*What to produce*
Work out how many lines of the records contain "Write". Answer with the number and nothing else.

[Scene script records]
'''
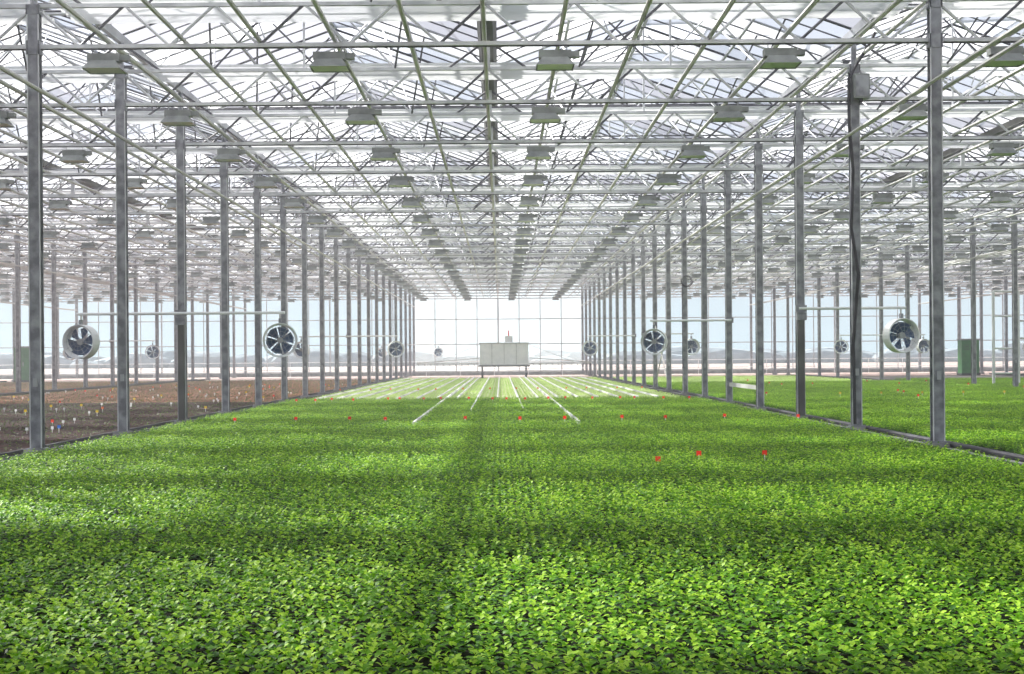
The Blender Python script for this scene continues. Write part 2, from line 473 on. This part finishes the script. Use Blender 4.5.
fm=fan_mesh()
def fan_pole(X,n,sides):
    Y=Y0+n*STEP-0.12
    e=empty('circulation_fan_bracket',(X,Y,0))
    a=min([0]+[s*2.1 for s in sides]); c=max([0]+[s*2.1 for s in sides])
    b=MB(); b.cyl((a-.05,0,2.36),(c+.05,0,2.36),.032,'white',8)
    b.box((0,0.03,2.36),(.22,.08,.14),'steel')
    for s in sides:
        b.cyl((s*2.05,0,2.36),(s*2.05,0,2.1),.018,'pipe',6)
    b.obj('support_pipe',parent=e)
    for s in sides:
        o=place(fm,'fan',(s*2.05,-0.02,1.79),e,rz=s*0.22)
fan_pole(-6.6,2,(-1,1)); fan_pole(6.2,2,(1,)); fan_pole(6.2,4,(-1,))
fan_pole(-6.6,9,(-1,1)); fan_pole(-6.6,18,(-1,1)); fan_pole(6.2,10,(-1,)); fan_pole(6.2,9,(1,))
fan_pole(-19.4,11,(-1,1)); fan_pole(19.0,11,(-1,1)); fan_pole(-32.2,13,(-1,1)); fan_pole(31.8,13,(-1,))

# ------------------------------------------------------------ junction box + cables
b=MB()
b.box((0,0,0),(.26,.14,.42),'ballast'); b.box((0,-.075,0),(.22,.01,.36),'steel'); b.cyl((0,0,-.2),(0,0,-.27),.03,'dark')
b.obj('junction_box',(6.28,Y0+STEP-.16,6.05))
b=MB()
X=6.2;Y=Y0+STEP-.1
pts=[(X+.35,Y,7.0),(X+.25,Y,6.8),(X+.05,Y,6.5),(X-.12,Y-.02,6.2),(X-.12,Y-.02,5.4),(X-.06,Y-.02,4.6),(X-.1,Y-.02,3.6),(X+.02,Y-.02,2.8),(X-.08,Y-.02,1.6),(X-.06,Y-.02,0.2)]
b.tube(pts,.028,'dark',8)
b.obj('power_cable')
b=MB()
for q in range(2): b.ring((6.25,Y0+6*STEP-.15-q*.03,3.9),0.16+.03*q,.012,'dark','Y',20,6)
b.cyl((6.1,Y0+6*STEP-.15,3.9),(6.1,Y0+6*STEP-.15,1.0),.014,'dark',6)
b.obj('hose_coil')
for X in(-6.6,6.2):
    b=MB(); Y=Y0+2*STEP-.1
    b.box((X,Y,1.15),(.12,.05,2.2),'gutter_dark'); b.box((X,Y-.02,2.2),(.2,.1,.16),'steel'); b.obj('dark_post_strip')  # dark strip over the lower post, with a small steel box
b=MB(); b.box((6.2,Y0+3.5*STEP,0.62),(.05,3.7,.1),'pipe'); b.obj('guard_rail')
for X,n in((6.2,7),):
    b=MB(); y=Y0+n*STEP
    b.cyl((X,y+.1,0.3),(X,y+3.9,2.6),.025,'pipe',6); b.cyl((X,y+.1,2.6),(X,y+3.9,.3),.025,'pipe',6); b.obj('wind_brace')

# ------------------------------------------------------------ irrigation boom cart at the far end
e=empty('irrigation_boom_cart',(0.2,79.0,0))
b=MB()
b.box((0,0,1.6),(3.1,.9,1.35),'white')
for x in(-.78,0,.78): b.box((x,-.46,1.6),(.03,.02,1.3),'alu')
b.box((0,0,2.3),(3.2,1.0,.06),'alu')
b.box((.3,0,2.55),(.5,.4,.4),'white'); b.cyl((.3,0,2.7),(.3,0,3.1),.04,'red',8)
b.obj('cabinet',parent=e)
b=MB(); b.box((0,0,.85),(3.3,1,.12),'steel')
for x in(-1.4,1.4):
    for y in(-.4,.4):
        b.box((x,y,.55),(.1,.1,.6),'steel'); b.cyl((x-.06,y,.24),(x+.06,y,.24),.19,'dark',16)
b.obj('chassis',parent=e)
b=MB()
for s in(-1,1):
    b.cyl((s*1.6,0,1.0),(s*5.6,0,1.0),.035,'pipe'); b.cyl((s*1.6,0,1.35),(s*5.6,0,1.05),.025,'pipe')
    b.cyl((s*1.6,0,2.2),(s*4.5,0,1.05),.012,'pipe',4)
    for i in range(10): b.cyl((s*(1.9+.4*i),0,1.0),(s*(1.9+.4*i),0,.85),.02,'dark',5)
b.obj('spray_boom',parent=e)

# handrail near end wall
b=MB()
for x in [XL+2+2.5*i for i in range(35)]: b.cyl((x,90.5,0.04),(x,90.5,1.1),.025,'white',6)
for z in(.55,1.1): b.cyl((XL+2,90.5,z),(XL+87,90.5,z),.025,'white',6)
b.obj('end_handrail')

def cabinet(loc):
    b=MB(); b.box((0,0,1.15),(1.1,.7,2.1),'green'); b.box((0,0,.06),(1.2,.8,.12),'dark')
    for x in(-.26,.26): b.box((x,-.36,1.15),(.49,.03,1.95),'green')
    b.box((.04,-.39,1.15),(.04,.04,.25),'alu'); b.box((0,0,2.25),(1.2,.8,.08),'steel')
    for z in(1.6,1.7,1.8,1.9): b.box((-.26,-.38,z),(.35,.01,.03),'dark')
    b.obj('green_equipment_cabinet',loc)
cabinet((29.6,78,0.04)); cabinet((-30.5,78.9,0.04))

b=MB()
for x in(0,1.0):
    b.cyl((x,0,0),(x,0,3.9),.06,'white',8)
for z in(.6,1.6,2.9,3.9): b.cyl((0,0,z),(1,0,z),.04,'white',8)
for z in(2.0,2.7): b.cyl((1,0,z),(7,0,z),.035,'pipe',8)
b.obj('boom_support_frame',(19.8,Y0+8*STEP,0))

# ------------------------------------------------------------ outside
rt=random.Random(9)
def blob_mesh(name,blobs):
    bm=bmesh.new()
    for (x,y,z,sx,sy,sz) in blobs:
        bmesh.ops.create_icosphere(bm,subdivisions=2,radius=1,matrix=Matrix.Translation((x,y,z))@Matrix.Diagonal((sx,sy,sz,1)))
    for v in bm.verts: v.co+=Vector((rt.uniform(-.25,.25),0,rt.uniform(-.25,.25)))
    me=bpy.data.meshes.new(name); bm.to_mesh(me); bm.free()
    me.materials.append(M['tree'])
    return me
bl=[]; x=-190
while x<190:
    s=rt.uniform(1.2,2.6)
    bl.append((x,rt.uniform(230,250),s*0.3,s*3.0,s,s*rt.uniform(.7,1.2))); x+=rt.uniform(2,5)
place(blob_mesh('distant_hedgerow',bl),'distant_hedgerow')

# ------------------------------------------------------------ light
w=bpy.data.worlds.new('sky'); scene.world=w; w.use_nodes=True
nt=w.node_tree
for n in list(nt.nodes): nt.nodes.remove(n)
out=nt.nodes.new('ShaderNodeOutputWorld'); bg=nt.nodes.new('ShaderNodeBackground')
tc=nt.nodes.new('ShaderNodeTexCoord'); sp=nt.nodes.new('ShaderNodeSeparateXYZ'); cr=nt.nodes.new('ShaderNodeValToRGB')
nt.links.new(tc.outputs['Generated'],sp.inputs[0]); nt.links.new(sp.outputs['Z'],cr.inputs[0])
el=cr.color_ramp.elements
el[0].position=0.0; el[0].color=(0.76,0.91,0.98,1)
el[1].position=1.0; el[1].color=(0.45,0.49,0.59,1)
m_=el.new(0.12); m_.color=(0.75,0.79,0.86,1)
nt.links.new(cr.outputs[0],bg.inputs[0]); bg.inputs[1].default_value=1.15
nt.links.new(bg.outputs[0],out.inputs[0])
sd=bpy.data.lights.new('sun','SUN'); sd.energy=16.5; sd.angle=math.radians(2.0); sd.color=(1,.97,.91)
so=bpy.data.objects.new('sun',sd); COL.objects.link(so)
el_=math.radians(38.2); az=math.radians(-45.9)
dv=Vector((math.sin(az)*math.cos(el_),math.cos(az)*math.cos(el_),math.sin(el_)))
so.rotation_euler=dv.to_track_quat('Z','Y').to_euler(); so.location=(0,40,30)

# ------------------------------------------------------------ camera
cd=bpy.data.cameras.new('camera'); cd.sensor_width=36; cd.lens=1232/1024*36
cd.shift_x=11/1024; cd.shift_y=20/1024; cd.clip_end=2000
co=bpy.data.objects.new('camera',cd); COL.objects.link(co)
co.matrix_world=Matrix.Translation((0,0,1.41))@Matrix.Rotation(math.pi/2,4,'X')@Matrix.Rotation(math.radians(-0.45),4,'Z')
scene.camera=co
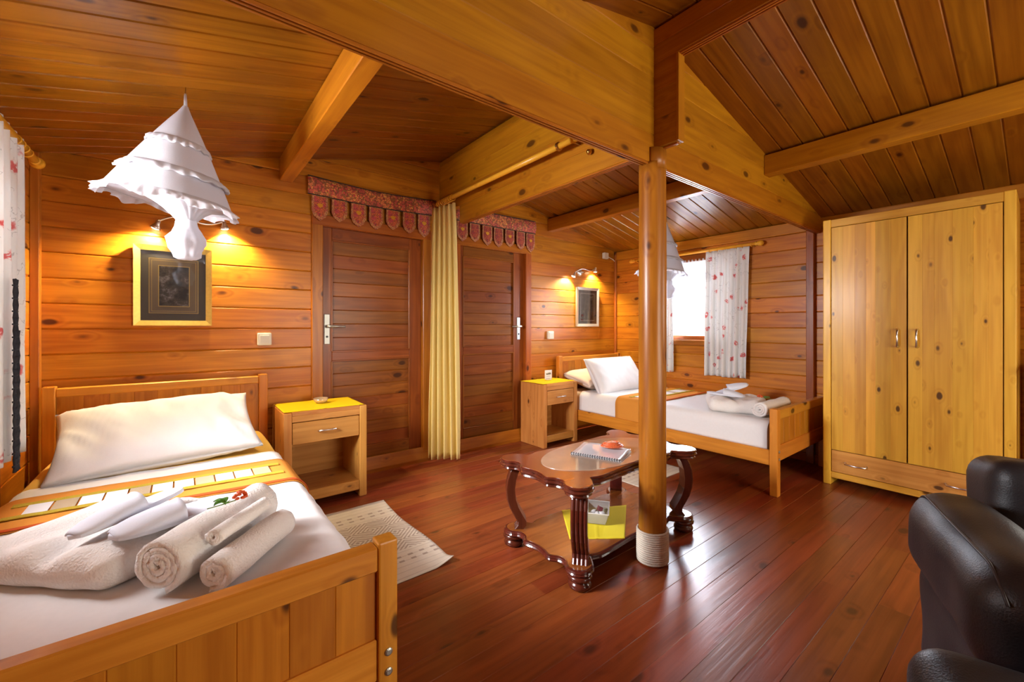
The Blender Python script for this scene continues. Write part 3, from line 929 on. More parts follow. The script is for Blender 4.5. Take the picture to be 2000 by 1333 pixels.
def flower(lab, loc, rz):
    r = thing('flower', lab, 'flower', loc, rz, 'orange flowers on the towels')
    bm = bmesh.new(); rnd = random.Random(5)
    for k in range(22):
        a = rnd.uniform(0, 2 * PI); e_ = math.acos(rnd.uniform(-0.1, 1))
        d = V((math.cos(a) * math.sin(e_), math.sin(a) * math.sin(e_), math.cos(e_)))
        bmesh.ops.create_icosphere(bm, subdivisions=1, radius=0.0055, matrix=M.Translation(d * 0.014 + V((0, 0, 0.014))) @ M.Diagonal((1.1, 1.1, 0.8, 1)))
    obj('blossom', bm, plain('orange_petal', (0.72, 0.09, 0.01), 0.6, bump=0.2, bscale=90, var=0.5), r, (0.03, 0, 0), smooth=True)
    obj('stem', tube([(0.02, 0, 0.008), (-0.01, 0.002, 0.006), (-0.045, 0.008, 0.004)], 0.0014, 6), plain('green_stem', (0.10, 0.20, 0.03), 0.6), r, smooth=True)
    for a, l in ((200, 0.034), (140, 0.030), (250, 0.030), (95, 0.022)):
        def fn(u, v):
            w = math.sin(PI * min(1, u * 0.96 + 0.03)) * 0.011
            return V((l * u, (2 * v - 1) * w, 0.003 + 0.008 * math.sin(u * 2.4) + abs(2 * v - 1) * 0.003))
        obj('leaf', thicken(gridmesh(fn, 8, 4), 0.0008), plain('green_leaf', (0.07, 0.22, 0.02), 0.5, bump=0.3, bscale=120), r, (-0.004, 0.001, 0.004), (0, 0, math.radians(a)), smooth=True)
    return r


TZ = MZ + 0.012
# near bed
def roll_at(lab, a, b, z_, R, turns, th, spin=0.0, flat=1.0):
    a = V((a[0], a[1], z_)); b = V((b[0], b[1], z_)); d = b - a
    o = obj('towel_roll', towel_roll(d.length, R, turns, th, flat), TERRY, None, smooth=True, label=lab, cat='towel', group='rolled white towels')
    o.matrix_local = mat_to((a + b) / 2, d, (0, 0, 1)) @ M.Rotation(spin, 4, 'X')
    return o


def robe(lab, loc, rz, hx, hy, hz, seed):
    def shape(p):
        fx = p.x / hx; fy = p.y / hy
        k = max(0.0, p.z / hz)
        fold = 0.022 * math.exp(-((fy + 0.05 - 0.10 * fx) / 0.15) ** 2)
        zz = p.z - k * fold + 0.007 * k * math.sin(fy * 9 + fx * 3 + seed)
        return (p.x, p.y * (1 - 0.10 * fx), zz)
    bm = softbox(hx, hy, hz, hz * 0.95, 0.008, 9, seed, 24, shape)
    return obj('folded_bathrobe', bm, TERRY, None, loc, (0, 0, rz), smooth=True, label=lab, cat='bathrobe', group='folded white bathrobes')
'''
*Problem solution*
2